De hecho, empíricamente hablando, todos nuestros esfuerzos porque esto ocurra (que la justicia y el bien reinen por siempre en la Tierra), acaban con repetidas frustraciones colectivas (los derechos humanos suscitan indudablemente este tipo de frustraciones cuando constatamos el uso que se ha hecho y se hace de ellos – los derechos humanos no garantizan nada, aunque estemos comprometidos plenamente a defenderlos). Hasta cierto punto, el mismo deseo de asegurarnos esa justicia, ese igualitarismo y esa solidaridad universal por siempre jamás, parecen estar en la base del deterioro de la práctica democrática (en Europa es evidente, y en el caso de América Latina, también es notorio).
Algunos autores ponen el énfasis en algún análogo del derecho natural para asegurar ciertos bienes constitutivos del orden político, otros se inclinan por alguna versión fundada en la antropología biológica o cultural para poner límites a ciertas prácticas y fomentar otras, hay quienes prefieren articular alguna fórmula pragmática o procedimentalista para lograr el mismo objetivo.
El problema con todas estas estrategias (valiosas sin duda para asegurar cierta continuidad de nuestras propias convicciones en el tiempo) es que están basadas en una versión muy peculiar de la historia, una versión que dice que estamos avanzando moral, política o jurídicamente (o que estamos retrocediendo, si tenemos una perspectiva conservadora), y que la manera de asegurar esos avances morales, políticos y jurídicos es encontrar algún elemento (la constitución, la política democrática, la política de derechos, los procedimientos de comunicación) que nos aseguren que podemos continuar avanzando, progresando, evolucionando, moralmente, políticamente, jurídicamente.
Por supuesto, es posible defender que hemos progresado mucho, material y éticamente. Muchos creen que las sociedades centrales están en todos los sentidos imaginables por encima de otras sociedades del pasado y de otras sociedades contemporáneas periféricas, no solo en lo que concierne al poder que ofrece el conocimiento científico y la tecnología, sino también en lo que concierne a nuestra perspectiva y actitud moral.
Pero también hay quienes afirman lo contrario. Y sus críticas resultan convincentes. El avance científico-tecnológico es para estos críticos una catástrofe planetaria, y nuestras formas de vida capitalistas una aberración. Lo cierto es que, desde el punto de vista político, los avances y los retrocesos resultan paradójicos. No es claro que podamos dar un veredicto en blanco y negro. Si pensamos la historia como un continuo lineal, la idea de progreso resulta paradójica. Lo que ganamos por derecha, parecemos perderlo por izquierda y viceversa.
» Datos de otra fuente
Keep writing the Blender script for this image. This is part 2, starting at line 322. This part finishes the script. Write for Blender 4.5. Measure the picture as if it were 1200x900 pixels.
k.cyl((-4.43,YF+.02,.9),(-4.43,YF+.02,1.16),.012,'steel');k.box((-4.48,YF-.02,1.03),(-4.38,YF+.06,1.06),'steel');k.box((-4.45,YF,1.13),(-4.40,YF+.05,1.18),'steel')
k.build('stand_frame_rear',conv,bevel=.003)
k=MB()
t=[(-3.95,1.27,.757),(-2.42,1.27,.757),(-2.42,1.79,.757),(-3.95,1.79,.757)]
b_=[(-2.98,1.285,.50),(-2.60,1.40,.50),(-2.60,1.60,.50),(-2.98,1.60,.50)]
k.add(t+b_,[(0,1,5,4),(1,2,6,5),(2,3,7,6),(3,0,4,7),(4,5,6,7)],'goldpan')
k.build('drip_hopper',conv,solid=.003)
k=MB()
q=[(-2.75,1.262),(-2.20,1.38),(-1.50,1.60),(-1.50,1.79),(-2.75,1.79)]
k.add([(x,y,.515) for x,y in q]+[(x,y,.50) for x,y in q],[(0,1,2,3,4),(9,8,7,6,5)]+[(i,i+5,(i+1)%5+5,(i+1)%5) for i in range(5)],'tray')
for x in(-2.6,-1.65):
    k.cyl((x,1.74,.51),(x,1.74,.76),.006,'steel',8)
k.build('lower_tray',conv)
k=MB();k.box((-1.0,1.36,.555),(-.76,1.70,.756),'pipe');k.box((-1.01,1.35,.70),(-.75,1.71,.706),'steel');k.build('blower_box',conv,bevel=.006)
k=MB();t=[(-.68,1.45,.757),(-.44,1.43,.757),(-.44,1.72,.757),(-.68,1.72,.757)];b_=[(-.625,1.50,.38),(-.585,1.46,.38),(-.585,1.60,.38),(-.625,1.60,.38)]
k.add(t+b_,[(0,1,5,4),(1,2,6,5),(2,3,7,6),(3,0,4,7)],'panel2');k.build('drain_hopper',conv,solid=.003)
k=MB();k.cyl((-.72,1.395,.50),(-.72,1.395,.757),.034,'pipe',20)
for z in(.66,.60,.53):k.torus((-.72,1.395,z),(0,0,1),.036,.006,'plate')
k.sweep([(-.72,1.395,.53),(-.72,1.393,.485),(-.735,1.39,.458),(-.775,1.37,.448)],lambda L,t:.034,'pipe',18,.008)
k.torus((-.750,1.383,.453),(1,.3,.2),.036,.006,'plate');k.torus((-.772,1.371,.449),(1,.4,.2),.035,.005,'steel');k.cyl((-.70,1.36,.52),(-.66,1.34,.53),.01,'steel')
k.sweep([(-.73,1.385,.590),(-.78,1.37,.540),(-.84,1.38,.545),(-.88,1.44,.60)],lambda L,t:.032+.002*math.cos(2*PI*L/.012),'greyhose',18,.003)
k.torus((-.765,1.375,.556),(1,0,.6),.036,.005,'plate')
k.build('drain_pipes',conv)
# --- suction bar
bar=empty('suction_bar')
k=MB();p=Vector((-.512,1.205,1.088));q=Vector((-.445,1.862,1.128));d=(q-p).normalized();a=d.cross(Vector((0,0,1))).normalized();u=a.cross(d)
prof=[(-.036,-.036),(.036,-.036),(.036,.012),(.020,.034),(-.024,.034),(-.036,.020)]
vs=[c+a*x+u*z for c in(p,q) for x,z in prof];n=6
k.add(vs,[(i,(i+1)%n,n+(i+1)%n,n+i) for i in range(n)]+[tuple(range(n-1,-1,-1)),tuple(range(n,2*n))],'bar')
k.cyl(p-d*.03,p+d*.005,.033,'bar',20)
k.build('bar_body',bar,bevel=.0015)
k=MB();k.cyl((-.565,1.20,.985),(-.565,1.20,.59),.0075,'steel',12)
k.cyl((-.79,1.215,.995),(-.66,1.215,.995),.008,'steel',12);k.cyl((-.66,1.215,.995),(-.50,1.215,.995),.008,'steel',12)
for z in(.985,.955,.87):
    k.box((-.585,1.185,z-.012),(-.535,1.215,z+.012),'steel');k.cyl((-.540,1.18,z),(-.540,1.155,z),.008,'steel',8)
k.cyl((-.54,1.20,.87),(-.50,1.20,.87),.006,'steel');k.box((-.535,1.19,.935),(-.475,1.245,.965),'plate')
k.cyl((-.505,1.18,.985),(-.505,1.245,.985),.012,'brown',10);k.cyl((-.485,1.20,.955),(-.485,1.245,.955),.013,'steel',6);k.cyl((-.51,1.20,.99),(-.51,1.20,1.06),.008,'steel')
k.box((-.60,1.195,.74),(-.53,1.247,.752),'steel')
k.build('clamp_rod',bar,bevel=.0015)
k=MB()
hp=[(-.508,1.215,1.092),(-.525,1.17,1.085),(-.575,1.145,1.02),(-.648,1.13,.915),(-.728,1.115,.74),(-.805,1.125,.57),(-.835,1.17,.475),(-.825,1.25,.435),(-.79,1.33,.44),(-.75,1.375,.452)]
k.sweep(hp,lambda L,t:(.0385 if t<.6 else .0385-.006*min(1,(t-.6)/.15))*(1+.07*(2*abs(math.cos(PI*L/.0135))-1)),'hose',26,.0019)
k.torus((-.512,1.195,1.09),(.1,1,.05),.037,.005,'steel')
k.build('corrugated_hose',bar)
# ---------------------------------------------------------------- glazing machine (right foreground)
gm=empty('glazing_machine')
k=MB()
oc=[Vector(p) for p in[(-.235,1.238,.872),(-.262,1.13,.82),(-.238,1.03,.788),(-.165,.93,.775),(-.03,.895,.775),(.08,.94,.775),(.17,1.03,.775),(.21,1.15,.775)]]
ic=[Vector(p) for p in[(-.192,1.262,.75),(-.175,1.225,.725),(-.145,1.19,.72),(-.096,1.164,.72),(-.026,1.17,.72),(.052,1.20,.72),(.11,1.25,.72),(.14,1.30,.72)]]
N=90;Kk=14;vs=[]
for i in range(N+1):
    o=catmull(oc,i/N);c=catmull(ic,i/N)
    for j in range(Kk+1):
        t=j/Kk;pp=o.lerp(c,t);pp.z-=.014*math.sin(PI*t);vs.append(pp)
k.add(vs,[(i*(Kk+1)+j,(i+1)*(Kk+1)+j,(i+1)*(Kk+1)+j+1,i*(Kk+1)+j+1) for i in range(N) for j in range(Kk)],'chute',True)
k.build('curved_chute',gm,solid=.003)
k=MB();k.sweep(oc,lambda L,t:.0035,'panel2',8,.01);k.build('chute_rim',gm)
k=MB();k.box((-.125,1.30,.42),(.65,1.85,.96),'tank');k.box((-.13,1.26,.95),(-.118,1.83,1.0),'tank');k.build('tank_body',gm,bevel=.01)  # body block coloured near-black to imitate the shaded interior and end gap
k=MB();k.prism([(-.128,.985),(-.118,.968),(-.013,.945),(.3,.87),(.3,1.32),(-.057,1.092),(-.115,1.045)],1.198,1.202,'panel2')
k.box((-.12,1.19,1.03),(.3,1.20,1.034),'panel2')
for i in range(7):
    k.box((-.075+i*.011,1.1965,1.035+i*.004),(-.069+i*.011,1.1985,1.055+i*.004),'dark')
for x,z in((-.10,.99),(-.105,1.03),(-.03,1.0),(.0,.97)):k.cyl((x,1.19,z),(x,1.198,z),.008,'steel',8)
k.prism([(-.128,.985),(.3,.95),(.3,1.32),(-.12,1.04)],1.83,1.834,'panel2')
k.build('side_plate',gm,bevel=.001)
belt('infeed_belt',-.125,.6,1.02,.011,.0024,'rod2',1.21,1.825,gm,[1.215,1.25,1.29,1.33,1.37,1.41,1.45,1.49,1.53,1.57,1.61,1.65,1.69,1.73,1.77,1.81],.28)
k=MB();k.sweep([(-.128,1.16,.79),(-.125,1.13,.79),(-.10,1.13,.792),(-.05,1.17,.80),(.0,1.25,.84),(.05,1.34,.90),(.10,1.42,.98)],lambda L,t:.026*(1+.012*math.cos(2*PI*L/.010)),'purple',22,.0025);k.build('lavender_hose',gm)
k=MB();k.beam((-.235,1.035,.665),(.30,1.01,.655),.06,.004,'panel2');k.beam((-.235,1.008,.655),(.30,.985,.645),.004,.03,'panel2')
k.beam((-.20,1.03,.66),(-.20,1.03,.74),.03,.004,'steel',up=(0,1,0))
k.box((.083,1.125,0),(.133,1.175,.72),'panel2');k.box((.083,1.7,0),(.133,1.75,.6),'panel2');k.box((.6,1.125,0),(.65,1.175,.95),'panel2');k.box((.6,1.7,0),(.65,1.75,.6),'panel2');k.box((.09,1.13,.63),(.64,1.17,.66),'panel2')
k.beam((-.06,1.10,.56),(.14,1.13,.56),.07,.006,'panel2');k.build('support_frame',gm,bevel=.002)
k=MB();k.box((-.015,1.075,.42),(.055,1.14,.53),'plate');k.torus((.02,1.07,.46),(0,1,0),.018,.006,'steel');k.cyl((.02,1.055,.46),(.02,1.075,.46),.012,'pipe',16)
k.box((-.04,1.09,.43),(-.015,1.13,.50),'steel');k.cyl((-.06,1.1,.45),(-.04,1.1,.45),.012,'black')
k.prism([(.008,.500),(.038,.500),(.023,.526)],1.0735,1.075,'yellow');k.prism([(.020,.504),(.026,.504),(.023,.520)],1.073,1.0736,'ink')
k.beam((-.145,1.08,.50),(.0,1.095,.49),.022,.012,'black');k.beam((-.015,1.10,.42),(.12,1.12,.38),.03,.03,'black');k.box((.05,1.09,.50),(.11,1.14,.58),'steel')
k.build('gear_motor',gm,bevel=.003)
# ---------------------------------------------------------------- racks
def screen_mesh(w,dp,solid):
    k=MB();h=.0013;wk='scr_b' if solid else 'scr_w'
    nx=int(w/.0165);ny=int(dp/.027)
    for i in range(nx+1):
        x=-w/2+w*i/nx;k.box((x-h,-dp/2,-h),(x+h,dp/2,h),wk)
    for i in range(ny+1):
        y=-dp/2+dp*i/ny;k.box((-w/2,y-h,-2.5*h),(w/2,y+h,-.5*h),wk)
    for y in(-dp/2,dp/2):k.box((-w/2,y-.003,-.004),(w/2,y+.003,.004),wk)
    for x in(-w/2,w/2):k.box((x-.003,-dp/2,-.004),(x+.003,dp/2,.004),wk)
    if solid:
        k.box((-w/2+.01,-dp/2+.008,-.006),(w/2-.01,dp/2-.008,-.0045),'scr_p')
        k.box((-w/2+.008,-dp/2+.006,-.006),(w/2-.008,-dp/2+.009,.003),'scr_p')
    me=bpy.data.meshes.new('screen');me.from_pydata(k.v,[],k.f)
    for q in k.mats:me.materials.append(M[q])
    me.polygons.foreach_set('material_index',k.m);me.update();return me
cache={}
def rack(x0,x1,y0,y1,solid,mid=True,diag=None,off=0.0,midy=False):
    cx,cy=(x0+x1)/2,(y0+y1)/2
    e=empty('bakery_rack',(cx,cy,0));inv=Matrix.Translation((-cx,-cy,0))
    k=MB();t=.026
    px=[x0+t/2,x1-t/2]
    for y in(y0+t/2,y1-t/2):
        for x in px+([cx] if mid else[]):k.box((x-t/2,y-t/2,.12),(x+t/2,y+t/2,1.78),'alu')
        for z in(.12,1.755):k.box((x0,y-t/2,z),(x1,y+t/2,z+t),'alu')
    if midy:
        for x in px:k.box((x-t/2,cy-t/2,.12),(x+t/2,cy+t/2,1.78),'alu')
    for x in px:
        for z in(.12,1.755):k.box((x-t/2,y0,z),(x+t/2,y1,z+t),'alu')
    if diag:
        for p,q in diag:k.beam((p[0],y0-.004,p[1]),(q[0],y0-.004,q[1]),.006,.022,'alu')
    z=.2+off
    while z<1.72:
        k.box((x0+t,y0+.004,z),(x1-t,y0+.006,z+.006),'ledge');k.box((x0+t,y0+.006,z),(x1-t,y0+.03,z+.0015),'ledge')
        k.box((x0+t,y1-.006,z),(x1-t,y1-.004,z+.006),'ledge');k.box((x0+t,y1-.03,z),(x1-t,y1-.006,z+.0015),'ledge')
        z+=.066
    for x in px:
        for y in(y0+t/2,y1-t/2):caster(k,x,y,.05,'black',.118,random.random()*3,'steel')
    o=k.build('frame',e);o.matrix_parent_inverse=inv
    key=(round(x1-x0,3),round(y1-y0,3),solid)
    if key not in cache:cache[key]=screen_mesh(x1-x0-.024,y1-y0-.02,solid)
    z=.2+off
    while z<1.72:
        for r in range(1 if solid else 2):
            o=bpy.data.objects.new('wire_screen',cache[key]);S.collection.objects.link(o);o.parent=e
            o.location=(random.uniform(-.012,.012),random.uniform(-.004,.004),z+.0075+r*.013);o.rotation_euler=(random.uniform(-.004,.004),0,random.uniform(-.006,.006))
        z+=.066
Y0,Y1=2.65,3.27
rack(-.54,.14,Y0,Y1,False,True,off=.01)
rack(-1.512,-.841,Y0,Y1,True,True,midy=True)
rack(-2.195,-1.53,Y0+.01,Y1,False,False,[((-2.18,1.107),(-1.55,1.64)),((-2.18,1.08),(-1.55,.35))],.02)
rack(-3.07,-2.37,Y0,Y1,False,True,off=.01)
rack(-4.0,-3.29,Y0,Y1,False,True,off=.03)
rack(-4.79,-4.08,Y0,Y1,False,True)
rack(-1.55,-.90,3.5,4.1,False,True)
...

Nadie puede asegurarnos que la próxima generación no decidirá cargarse la actual constitución, o preferirá un tipo de política xenófoba, en contraposición a una política democrática abierta a la inmigración, si se inclinará por una política redistributiva, o abiertamente neoliberal, si será sensible a los desafíos medioambientales o vivirá de espaldas a ellos.
Las sociedades cambian continuamente, nuevos seres humanos entran en el espacio público, los recién nacidos y los inmigrantes y refugiados que traen consigo formas novedosas de ver la realidad. La gente cambia, cambia sus modas y sus modales, cambia sus ideas acerca del mundo, y los imaginarios en los que están inmersos también cambian constantemente. Aunque nos cueste aceptarlo, nuestros hijos no pensarán como nosotros necesariamente, ni se harán cargo de nuestros proyectos, ni compartirán necesariamente nuestros valores. Cada generación establecerá sus propios horizontes éticos y políticos.
Los derechos no están asegurados, y, por lo tanto, los llamados “derechos adquiridos” no garantizan su reconocimiento en el futuro. Lo vemos continuamente. Nuestras constituciones, nuestras concepciones de la naturaleza humana, la comprensión que tenemos acerca de nuestras propias capacidades, necesidades y vulnerabilidades existenciales, nuestras maneras de concebir el orden social, su límite y su rol, nuestra lealtad constitucional o nuestra fidelidad a la política democrática, nada de esto garantiza los derechos. Ni la ley, ni los jueces, ni los tribunales constitucionales, y tampoco las mayorías democráticas, que pueden ser “compasivas” o brutalmente impiadosas.
Creo que el problema de la política no gira en torno a cómo justificamos o legitimamos el orden político y jurídico en el que vivimos, sino que el problema es la manera en que vivimos la política en la vida cotidiana. Y para vivir la política cotidiana plenamente, estamos obligados a ser conscientes del carácter efímero de nuestros órdenes políticos y jurídicos, y los límites de nuestras convicciones éticas, y sobre todo la fragilidad de nuestros derechos.
El gobierno de Macri (que llegó a través de una mayoría electoral al ejecutivo) demuestra que la fuerza y la arbitrariedad exige una constante monitorización de sus políticas por parte de la ciudadanía. Para ello necesitamos una sociedad alerta y combativa. Más aún cuando sabemos que el poder corporativo monopoliza los medios de comunicación, las instituciones judiciales se encuentran cooptadas por el poder político, y el evidente fracaso de la división de poderes en Argentina. La relatividad de la constitución nacional y el deterioro en la confianza que suscitan sus interpretaciones por parte de los tribunales superiores, demuestran que nuestros derechos no están garantizados y que solo nos queda la precaución e intensidad de nuestro cuidado y compromiso democrático para enfrentarnos a quienes intentan someternos.
En este sentido, podemos incluso coincidir con nuestros antagonistas, que hoy se llenan la boca afirmando que «no existe algo así como los ‘derechos (perpetuamente) aquiridos'». Mayor razón para no esperar que la historia, la ley, la constitución o los tribunales, finalmente nos den la razón. Sin garantías (sin ningún Dios o instancia superior que legitime nuestros derechos o nos proteja) solo nos quedan las calles, convertida la multitud en el pueblo, la voluntad de cada uno en la voluntad de todos, siempre conscientes que nunca estaremos ciento por ciento seguros, si estamos en lo cierto, o acaso estemos siendo engañados.